仕事を続けながら、あるいは結婚して子どもを持ちながら、劇団員のみなさんはがんばってきたのですね。
それは、本当にすばらしいことだと思います。
演劇は、とにかく効率の悪い芸術です。
舞台美術、照明、音響、衣装、メイク、製作、演出、キャスト…
さまざまな分野の人材が集まって、公演日数よりもはるかに長い練習期間を経て、ひとつとして同じものはないであろう“作品”をリアルタイムで作り上げる。
今回の公演の場合、その“作品数”はたったの2つです。
その2つを客前で披露するために、大勢の大人たちが時間とお金とを費やして、半年近くにわたって努力をしてきた。
チケット代500円(関係者の友人と名乗れば無料!)では、金銭的に到底釣り合うわけもありません。
もちろん、劇団員のみなさんはそんなこと百も承知で、この日を迎えているのでしょう。
とはいえ、たとえ無料で観せてもらうといっても、僕は「客」です。
これから約100分をかけて行われるステージに感動することができなければ、たとえチケット代は無料でも「無駄な時間をつかってしまった…」と後悔することになるでしょう。
しかし、キチソンが自身のサイトやmixiで「観に来てください」と公言している以上、友人としては行かないわけにいきません。
それはもちろん(大げさに言ってしまえば)友情ゆえの行為でもあるのだけれど、キチソンという演劇人に対する信頼が強いからでもあるのです。
場内は、みるみるうちに観客で埋まっていきました。
キチソンくん自身が前説として登場し、「愛と勇気の3センチを!」と観客に呼びかけ、ちょっとずつ席を詰めては、やってきたお客さんを座らせていました。

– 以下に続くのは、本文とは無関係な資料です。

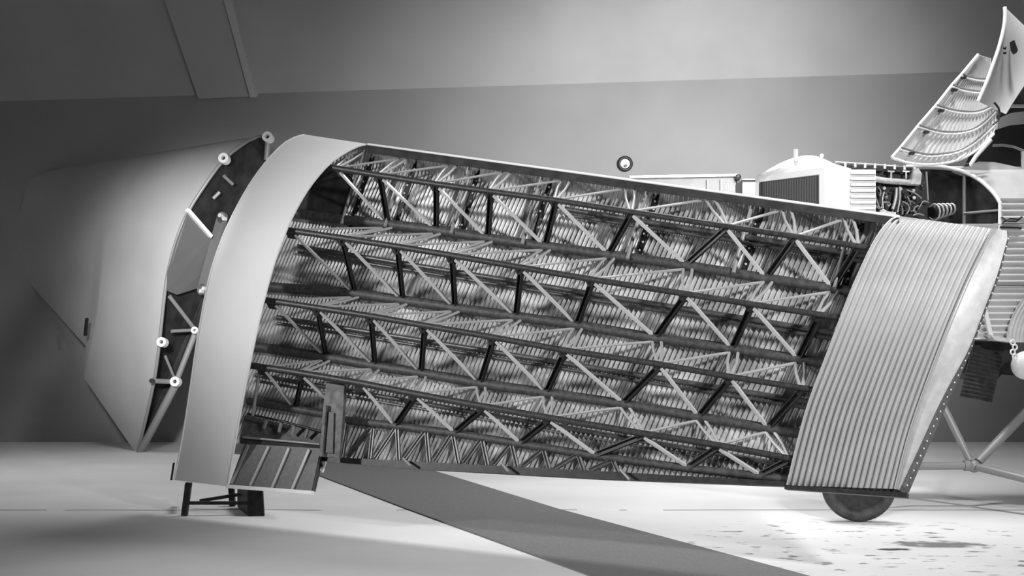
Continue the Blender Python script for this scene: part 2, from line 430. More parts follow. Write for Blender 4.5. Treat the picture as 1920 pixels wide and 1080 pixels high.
# short tube of the aileron bay
obj('bay_tube', MB().tube([W.at(466, 752, -.03), W.at(530, 763, -.03), W.at(612, 777, -.03)], .042, 14), 'tube_far', wing, True)
NOD = {
 0: [(672, 286), (756, 297), (848, 310), (950, 322), (1060, 338), (1180, 353), (1331, 374), (1474, 393), (1590, 410)],
 1: [633, 713, 818, 920, 1042, 1182, 1360, 1488, 1606], 2: [724, 815, 912, 1020, 1140, 1286, 1436, 1560],
 3: [548, 643, 746, 848, 977, 1110, 1284, 1408, 1535], 4: [662, 752, 850, 965, 1080, 1228, 1372, 1496],
 5: [512, 596, 696, 796, 925, 1058, 1235, 1368, 1502], 6: [608, 700, 787, 898, 1023, 1168, 1310, 1440],
 7: [494, 566, 677, 778, 904, 1028, 1203, 1344, 1476], 8: [552, 602, 740, 852, 975, 1117, 1290, 1425]}
TL = NOD[7]
def far_pt(k, x, dy=0):
    if k == 8 and x < 640: return W.at(x, 752 + (x - 466) * .17 + dy, -.03)
    return TN(k, x, dy, .02)
# broad lattice: diagonals near -> far, uprights far -> next near
for kn in (1, 3, 5, 7):
    kf = kn + 1
    for i in range(len(NOD[kf])):
        xn, xf = NOD[kn][i], NOD[kf][i]
        if not (kn == 7 and i == 1):
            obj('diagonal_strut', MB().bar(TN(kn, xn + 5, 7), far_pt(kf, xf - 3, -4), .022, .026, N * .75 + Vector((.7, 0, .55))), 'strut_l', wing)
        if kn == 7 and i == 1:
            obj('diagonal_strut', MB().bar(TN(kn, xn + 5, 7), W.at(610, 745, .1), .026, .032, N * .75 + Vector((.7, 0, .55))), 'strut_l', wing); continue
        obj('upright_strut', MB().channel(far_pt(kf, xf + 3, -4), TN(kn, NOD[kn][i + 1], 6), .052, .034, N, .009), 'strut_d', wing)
    for i, xn in enumerate(NOD[kn]):
        c = TN(kn, xn); s = c.y / F
        g = [TN(kn, xn - 13, 3, .0), TN(kn, xn + 13, 3, .0), TN(kn, xn + 7, 15, -.04), TN(kn, xn - 7, 15, -.04)]
        obj('gusset_plate', MB().prism(g, N * .008), 'tube_near', wing)
# narrow lattice between near tubes and the far tube above them
def brace(kn, kf_pts):
    for i, (xf, yf, wf) in enumerate(kf_pts):
        if i < len(NOD[kn]):
            n0 = TN(kn, NOD[kn][i], -5)
        else: continue
        yield i, xf, yf, wf, n0
for kn in (1, 3, 5, 7):
    if kn == 1: fp = [(x, y, .0) for x, y in NOD[0]]
    else: fp = [(x + 4, tub_y(kn - 1, x) + 7, -.04) for x in ([NOD[kn][0] + 60] if False else [])] + [(x + 3, tub_y(kn - 1, x) + 7, -.04) for x in NOD[kn - 1]]
    off = 0 if kn == 1 else 1
    for i, (xf, yf, wf) in enumerate(fp):
        j = i + off                                   # steep pair goes to this near node
        if j < len(NOD[kn]):
            xn = NOD[kn][j]
            if kn == 7 and xn < 570: pass
            for sx, wd in ((-5, .018), (6, .020)):
                a = TN(kn, xn + sx * .5, -3); b = W.at(xf + sx * 1.5, yf, wf)
                m_ = lerp(a, b, .55) + (B0 - A0).normalized() * (.012 * (1 if sx > 0 else -1))
                obj('steep_brace', MB().tube([a, m_, b], [wd * .9, wd * .6, wd * .7], 8), 'brace', wing, True)
        jn = j - 1
        if 0 <= jn < len(NOD[kn]):
            a = TN(kn, NOD[kn][jn] + 10, -4); b = W.at(xf - 6, yf, wf)
            obj('shallow_brace', MB().bar(a, b, .022, .012, N + Vector((0, 0, .8))), 'brace', wing)
# stringers lying along the far skin
for (x0, y0, x1, y1, r_) in ((1060, 392, 1650, 484, 6), (560, 462, 1580, 627, 6.5), (520, 595, 1535, 757, 6.5), (480, 703, 1500, 877, 6)):
    for dy, rr in ((0, .026), (11, .017)):
        obj('stringer', MB().tube([W.at(x0, y0 + dy, -.075), W.at((x0 + x1) / 2, (y0 + y1) / 2 + dy, -.075), W.at(x1, y1 + dy, -.07)], rr, 10), 'string', wing, True)
# chordwise rods from the leading edge over tube two
for x0, y0, x1, y1 in ((684, 280, 640, 420), (767, 288, 722, 425), (882, 304, 846, 438), (1019, 322, 979, 458), (1217, 348, 1176, 486), (1413, 376, 1375, 512), (1600, 402, 1565, 540)):
    p = [W.at(x0, y0, .01), W.at(lerp(x0, x1, .35), lerp(y0, y1, .33), -.05), W.at(lerp(x0, x1, .8), lerp(y0, y1, .78), -.045), W.at(x1, y1, .005)]
    obj('rib_rod', MB().tube(p, .018, 8), 'rib', wing, True)
    q = [W.at(a_ + 17, b_ + 6, -.10) for a_, b_ in ((x0, y0), (lerp(x0, x1, .5), lerp(y0, y1, .5)), (x1, y1))]
    riv = []
    for z in range(9):
        t = (z + .5) / 9; c = W.at(lerp(x0, x1, t) + 17 + random.uniform(-4, 4), lerp(y0, y1, t) + 6, -.085)
        riv.append(MB().ball(c, .012, 8))
    st = obj('seam_strip', MB().bar(q[0], q[2], .05, .012, N), 'strut_d', wing)
    for rv in riv: obj('bolt_head', rv, 'rivet', st, True)
# trailing edge zigzag
zz = [(652, 790), (700, 800), (745, 800), (800, 806), (850, 813), (905, 822), (960, 830), (1020, 840), (1085, 850), (1150, 860)]
tz = [(632, 857), (684, 860), (738, 862), (795, 866), (850, 869), (905, 872), (960, 874), (1020, 878), (1085, 882), (1150, 886)]
for i in range(len(zz)):
    x, y = zz[i]; a = W.at(x, y + 4, -.02)
    obj('trailing_strut', MB().channel(a, W.at(tz[i][0] + 10, tz[i][1], .0), .04, .02, N, .007), 'string', wing)
    if i: obj('trailing_strut', MB().channel(W.at(x - 4, y + 4, -.02), W.at(tz[i - 1][0] + 20, tz[i - 1][1], .0), .04, .02, N, .007), 'string', wing)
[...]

ここ数年、彼のキャラクターともなっていた“スキンヘッド”(和名:坊主頭)には、再び髪の毛が宿っていました。
司会者を目指して、日々精進中のキチソンくん。
この「育毛」も、きっと司会者修行の一環なのでしょう。
開演予定時刻を10分ほど過ぎたあたりで、キチソンくん再登場。
機材にトラブルが生じていることを告げ、「もうしばらくお待ちください」と頭を下げていました。
のちに聞いた話では、照明の調光機にトラブルが発生していたようです。
上演中止まで考えたほど深刻なトラブルだったようですが、なんとかめどが立ったようで、キチソン再々登場。
「ただいまより開演いたします」
こうして、1時間40分の舞台の幕が開いたのでした。